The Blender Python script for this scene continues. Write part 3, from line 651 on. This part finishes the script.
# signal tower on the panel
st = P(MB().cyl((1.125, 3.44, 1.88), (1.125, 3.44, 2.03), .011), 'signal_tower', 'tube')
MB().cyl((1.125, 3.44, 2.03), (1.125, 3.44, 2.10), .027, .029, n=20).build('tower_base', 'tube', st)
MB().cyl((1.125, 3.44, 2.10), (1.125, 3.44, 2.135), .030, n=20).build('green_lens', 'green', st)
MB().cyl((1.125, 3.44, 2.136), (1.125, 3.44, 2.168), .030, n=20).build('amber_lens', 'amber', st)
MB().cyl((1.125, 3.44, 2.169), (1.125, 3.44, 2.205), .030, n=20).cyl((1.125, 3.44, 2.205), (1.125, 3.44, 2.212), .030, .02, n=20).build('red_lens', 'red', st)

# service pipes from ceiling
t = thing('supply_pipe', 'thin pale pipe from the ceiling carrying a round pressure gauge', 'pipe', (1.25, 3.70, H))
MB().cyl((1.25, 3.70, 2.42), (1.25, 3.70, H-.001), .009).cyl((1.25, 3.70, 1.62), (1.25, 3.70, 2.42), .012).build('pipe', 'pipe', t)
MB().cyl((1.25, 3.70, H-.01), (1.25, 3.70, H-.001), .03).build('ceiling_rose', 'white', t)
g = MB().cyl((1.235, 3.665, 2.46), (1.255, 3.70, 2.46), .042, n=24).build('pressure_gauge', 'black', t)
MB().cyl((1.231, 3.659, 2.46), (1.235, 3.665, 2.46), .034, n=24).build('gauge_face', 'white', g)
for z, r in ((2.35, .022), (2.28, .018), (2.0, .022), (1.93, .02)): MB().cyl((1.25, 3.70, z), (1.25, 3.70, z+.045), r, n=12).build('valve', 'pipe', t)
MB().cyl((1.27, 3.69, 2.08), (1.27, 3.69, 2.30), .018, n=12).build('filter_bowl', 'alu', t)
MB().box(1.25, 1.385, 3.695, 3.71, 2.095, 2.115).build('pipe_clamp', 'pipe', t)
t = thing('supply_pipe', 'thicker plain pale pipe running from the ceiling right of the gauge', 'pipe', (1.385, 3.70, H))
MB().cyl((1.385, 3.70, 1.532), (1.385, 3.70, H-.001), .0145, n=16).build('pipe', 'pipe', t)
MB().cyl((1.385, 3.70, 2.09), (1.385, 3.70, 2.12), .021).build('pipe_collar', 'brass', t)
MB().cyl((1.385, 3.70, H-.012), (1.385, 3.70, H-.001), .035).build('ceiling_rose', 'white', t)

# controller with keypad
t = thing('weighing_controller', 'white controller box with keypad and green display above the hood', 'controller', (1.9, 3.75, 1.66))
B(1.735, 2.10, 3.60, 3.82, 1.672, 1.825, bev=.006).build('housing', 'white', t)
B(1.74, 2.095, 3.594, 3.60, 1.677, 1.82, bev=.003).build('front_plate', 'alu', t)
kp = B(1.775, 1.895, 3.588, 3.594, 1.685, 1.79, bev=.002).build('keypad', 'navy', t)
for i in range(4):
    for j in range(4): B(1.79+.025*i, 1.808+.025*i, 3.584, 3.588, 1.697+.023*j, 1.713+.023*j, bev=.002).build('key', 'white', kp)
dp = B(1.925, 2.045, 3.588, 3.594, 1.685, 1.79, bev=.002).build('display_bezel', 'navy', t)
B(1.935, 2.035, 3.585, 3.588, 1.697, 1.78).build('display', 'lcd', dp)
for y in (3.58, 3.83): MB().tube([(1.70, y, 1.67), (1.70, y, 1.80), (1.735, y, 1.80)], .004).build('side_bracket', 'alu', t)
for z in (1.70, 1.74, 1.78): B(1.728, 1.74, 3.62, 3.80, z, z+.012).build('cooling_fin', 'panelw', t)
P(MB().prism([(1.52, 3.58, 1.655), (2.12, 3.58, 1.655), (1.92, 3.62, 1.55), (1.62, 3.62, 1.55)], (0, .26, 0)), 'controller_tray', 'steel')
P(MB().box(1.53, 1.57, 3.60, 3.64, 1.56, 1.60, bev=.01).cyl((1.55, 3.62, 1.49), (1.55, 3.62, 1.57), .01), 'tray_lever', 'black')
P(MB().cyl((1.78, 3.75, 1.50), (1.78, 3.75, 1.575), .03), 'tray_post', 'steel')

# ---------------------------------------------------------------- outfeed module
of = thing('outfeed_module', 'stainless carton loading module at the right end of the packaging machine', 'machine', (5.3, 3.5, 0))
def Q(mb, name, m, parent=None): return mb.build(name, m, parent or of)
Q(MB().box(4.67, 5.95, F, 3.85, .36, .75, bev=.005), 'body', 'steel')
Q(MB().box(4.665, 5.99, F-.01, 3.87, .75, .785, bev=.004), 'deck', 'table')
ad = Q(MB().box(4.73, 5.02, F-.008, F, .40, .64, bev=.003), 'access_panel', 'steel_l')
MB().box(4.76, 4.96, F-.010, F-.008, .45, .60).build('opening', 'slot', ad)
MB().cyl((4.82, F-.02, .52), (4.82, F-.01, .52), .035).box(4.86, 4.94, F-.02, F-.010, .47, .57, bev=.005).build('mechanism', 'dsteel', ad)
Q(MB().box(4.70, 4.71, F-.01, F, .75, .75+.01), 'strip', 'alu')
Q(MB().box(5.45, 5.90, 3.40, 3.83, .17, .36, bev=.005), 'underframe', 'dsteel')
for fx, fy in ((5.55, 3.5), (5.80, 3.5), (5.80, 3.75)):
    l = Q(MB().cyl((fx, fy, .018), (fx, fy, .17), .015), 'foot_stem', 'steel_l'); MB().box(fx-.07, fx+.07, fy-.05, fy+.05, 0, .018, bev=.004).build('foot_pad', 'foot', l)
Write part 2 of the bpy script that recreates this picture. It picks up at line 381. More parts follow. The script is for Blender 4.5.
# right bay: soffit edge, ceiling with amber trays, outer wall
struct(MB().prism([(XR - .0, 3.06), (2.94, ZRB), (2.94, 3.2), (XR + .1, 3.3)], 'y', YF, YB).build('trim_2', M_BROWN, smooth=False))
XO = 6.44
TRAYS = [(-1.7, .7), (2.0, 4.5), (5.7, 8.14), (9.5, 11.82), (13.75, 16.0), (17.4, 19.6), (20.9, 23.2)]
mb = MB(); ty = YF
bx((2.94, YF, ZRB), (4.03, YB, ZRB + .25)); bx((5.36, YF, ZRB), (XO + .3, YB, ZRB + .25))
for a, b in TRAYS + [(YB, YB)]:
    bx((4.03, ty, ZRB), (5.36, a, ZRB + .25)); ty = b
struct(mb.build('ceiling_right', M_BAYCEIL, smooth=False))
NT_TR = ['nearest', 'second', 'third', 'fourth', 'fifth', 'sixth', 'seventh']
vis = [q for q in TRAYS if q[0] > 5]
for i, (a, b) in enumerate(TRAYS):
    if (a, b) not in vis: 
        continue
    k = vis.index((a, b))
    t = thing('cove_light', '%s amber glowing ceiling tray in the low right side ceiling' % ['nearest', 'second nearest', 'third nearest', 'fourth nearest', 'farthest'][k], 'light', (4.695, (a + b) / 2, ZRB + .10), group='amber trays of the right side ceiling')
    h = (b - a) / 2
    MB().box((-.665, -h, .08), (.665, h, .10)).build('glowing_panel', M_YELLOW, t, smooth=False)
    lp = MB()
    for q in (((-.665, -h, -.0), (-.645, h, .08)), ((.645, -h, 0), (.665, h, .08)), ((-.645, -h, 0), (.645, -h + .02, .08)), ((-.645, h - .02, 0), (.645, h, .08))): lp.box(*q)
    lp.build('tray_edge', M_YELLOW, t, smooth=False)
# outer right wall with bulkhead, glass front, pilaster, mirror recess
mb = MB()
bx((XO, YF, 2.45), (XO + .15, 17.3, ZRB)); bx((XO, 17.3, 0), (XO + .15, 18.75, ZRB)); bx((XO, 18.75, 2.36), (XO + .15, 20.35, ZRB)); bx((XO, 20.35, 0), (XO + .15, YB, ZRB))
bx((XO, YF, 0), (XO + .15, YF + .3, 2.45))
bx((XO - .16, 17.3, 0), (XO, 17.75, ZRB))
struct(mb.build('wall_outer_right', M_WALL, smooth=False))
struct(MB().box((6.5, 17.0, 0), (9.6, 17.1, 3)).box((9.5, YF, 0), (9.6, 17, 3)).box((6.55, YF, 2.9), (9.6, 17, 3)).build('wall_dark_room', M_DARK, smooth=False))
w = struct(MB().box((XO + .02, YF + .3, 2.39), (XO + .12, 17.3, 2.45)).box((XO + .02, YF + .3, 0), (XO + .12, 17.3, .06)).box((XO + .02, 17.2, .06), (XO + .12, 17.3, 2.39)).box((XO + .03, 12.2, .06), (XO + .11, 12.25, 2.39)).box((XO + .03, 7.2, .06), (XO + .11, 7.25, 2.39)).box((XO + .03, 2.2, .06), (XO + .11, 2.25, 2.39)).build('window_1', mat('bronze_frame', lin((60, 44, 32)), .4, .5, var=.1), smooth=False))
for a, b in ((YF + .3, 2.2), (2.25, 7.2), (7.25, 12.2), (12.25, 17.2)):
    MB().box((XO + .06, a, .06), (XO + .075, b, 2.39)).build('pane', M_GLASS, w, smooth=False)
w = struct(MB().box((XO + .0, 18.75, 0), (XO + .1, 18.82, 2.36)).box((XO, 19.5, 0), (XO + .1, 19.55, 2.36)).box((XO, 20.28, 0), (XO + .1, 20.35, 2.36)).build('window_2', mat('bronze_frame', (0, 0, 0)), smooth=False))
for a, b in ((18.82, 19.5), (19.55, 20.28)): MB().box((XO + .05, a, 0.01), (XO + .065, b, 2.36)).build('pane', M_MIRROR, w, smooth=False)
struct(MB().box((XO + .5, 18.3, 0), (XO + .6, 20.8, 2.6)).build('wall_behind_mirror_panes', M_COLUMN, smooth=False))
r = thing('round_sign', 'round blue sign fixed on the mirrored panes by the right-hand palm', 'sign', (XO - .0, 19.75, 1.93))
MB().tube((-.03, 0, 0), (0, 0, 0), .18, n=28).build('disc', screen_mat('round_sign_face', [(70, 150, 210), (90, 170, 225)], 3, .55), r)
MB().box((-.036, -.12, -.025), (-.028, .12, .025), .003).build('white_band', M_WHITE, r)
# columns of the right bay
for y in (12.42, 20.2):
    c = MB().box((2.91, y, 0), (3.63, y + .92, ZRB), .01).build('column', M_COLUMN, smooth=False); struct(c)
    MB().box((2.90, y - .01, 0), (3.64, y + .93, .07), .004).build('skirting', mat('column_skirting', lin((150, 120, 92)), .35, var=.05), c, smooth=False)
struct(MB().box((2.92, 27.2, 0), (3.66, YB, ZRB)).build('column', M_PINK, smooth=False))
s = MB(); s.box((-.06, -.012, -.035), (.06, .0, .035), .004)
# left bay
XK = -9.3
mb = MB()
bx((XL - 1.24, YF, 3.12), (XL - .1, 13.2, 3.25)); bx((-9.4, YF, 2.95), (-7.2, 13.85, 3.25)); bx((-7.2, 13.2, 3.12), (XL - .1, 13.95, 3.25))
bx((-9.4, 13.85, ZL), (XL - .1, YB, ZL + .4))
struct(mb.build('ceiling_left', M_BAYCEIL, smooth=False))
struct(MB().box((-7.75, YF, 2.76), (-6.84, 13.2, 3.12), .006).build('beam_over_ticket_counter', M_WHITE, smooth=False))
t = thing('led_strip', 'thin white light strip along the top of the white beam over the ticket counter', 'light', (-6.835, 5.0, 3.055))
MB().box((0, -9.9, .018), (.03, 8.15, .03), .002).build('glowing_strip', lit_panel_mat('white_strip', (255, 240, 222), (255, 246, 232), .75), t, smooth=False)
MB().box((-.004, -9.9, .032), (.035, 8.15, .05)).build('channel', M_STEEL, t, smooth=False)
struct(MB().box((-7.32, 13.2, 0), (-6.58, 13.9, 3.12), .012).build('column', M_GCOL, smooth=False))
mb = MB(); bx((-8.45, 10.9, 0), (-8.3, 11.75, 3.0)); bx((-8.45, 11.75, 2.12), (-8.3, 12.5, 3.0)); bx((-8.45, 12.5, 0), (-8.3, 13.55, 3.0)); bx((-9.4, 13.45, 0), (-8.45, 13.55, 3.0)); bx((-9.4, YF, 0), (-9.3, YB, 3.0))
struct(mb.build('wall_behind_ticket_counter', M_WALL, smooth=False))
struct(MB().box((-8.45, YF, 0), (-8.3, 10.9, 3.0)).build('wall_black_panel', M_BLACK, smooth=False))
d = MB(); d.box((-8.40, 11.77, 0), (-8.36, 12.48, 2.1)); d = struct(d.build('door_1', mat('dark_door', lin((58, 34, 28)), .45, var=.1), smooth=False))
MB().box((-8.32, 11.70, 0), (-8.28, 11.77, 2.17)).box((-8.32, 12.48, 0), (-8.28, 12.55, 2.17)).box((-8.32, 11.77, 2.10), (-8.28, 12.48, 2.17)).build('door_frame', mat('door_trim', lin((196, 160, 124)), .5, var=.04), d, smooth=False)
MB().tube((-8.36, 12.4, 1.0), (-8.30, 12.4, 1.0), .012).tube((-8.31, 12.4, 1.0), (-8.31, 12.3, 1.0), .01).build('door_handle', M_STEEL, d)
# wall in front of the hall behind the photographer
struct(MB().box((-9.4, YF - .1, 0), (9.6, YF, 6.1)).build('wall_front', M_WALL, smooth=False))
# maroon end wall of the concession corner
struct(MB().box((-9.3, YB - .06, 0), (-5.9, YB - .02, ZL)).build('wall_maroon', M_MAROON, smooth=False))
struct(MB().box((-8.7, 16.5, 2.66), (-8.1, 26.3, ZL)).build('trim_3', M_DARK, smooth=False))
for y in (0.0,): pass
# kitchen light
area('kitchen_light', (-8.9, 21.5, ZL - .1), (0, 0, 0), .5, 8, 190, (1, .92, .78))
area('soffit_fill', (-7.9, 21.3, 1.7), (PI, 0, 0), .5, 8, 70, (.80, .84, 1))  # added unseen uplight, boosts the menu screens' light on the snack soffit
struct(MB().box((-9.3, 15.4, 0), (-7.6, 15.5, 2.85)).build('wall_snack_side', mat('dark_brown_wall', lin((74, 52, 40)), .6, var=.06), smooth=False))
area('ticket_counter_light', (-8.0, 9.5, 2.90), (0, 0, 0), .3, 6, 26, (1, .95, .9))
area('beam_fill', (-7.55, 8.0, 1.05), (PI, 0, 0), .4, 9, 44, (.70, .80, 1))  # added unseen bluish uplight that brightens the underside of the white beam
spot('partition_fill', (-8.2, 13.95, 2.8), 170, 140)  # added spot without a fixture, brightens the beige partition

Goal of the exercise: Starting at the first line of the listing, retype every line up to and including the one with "n=20).build('red_lens', 'red', st)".

Answer in full:
The Blender Python script for this scene continues. Write part 3, from line 651 on. This part finishes the script.
# signal tower on the panel
st = P(MB().cyl((1.125, 3.44, 1.88), (1.125, 3.44, 2.03), .011), 'signal_tower', 'tube')
MB().cyl((1.125, 3.44, 2.03), (1.125, 3.44, 2.10), .027, .029, n=20).build('tower_base', 'tube', st)
MB().cyl((1.125, 3.44, 2.10), (1.125, 3.44, 2.135), .030, n=20).build('green_lens', 'green', st)
MB().cyl((1.125, 3.44, 2.136), (1.125, 3.44, 2.168), .030, n=20).build('amber_lens', 'amber', st)
MB().cyl((1.125, 3.44, 2.169), (1.125, 3.44, 2.205), .030, n=20).cyl((1.125, 3.44, 2.205), (1.125, 3.44, 2.212), .030, .02, n=20).build('red_lens', 'red', st)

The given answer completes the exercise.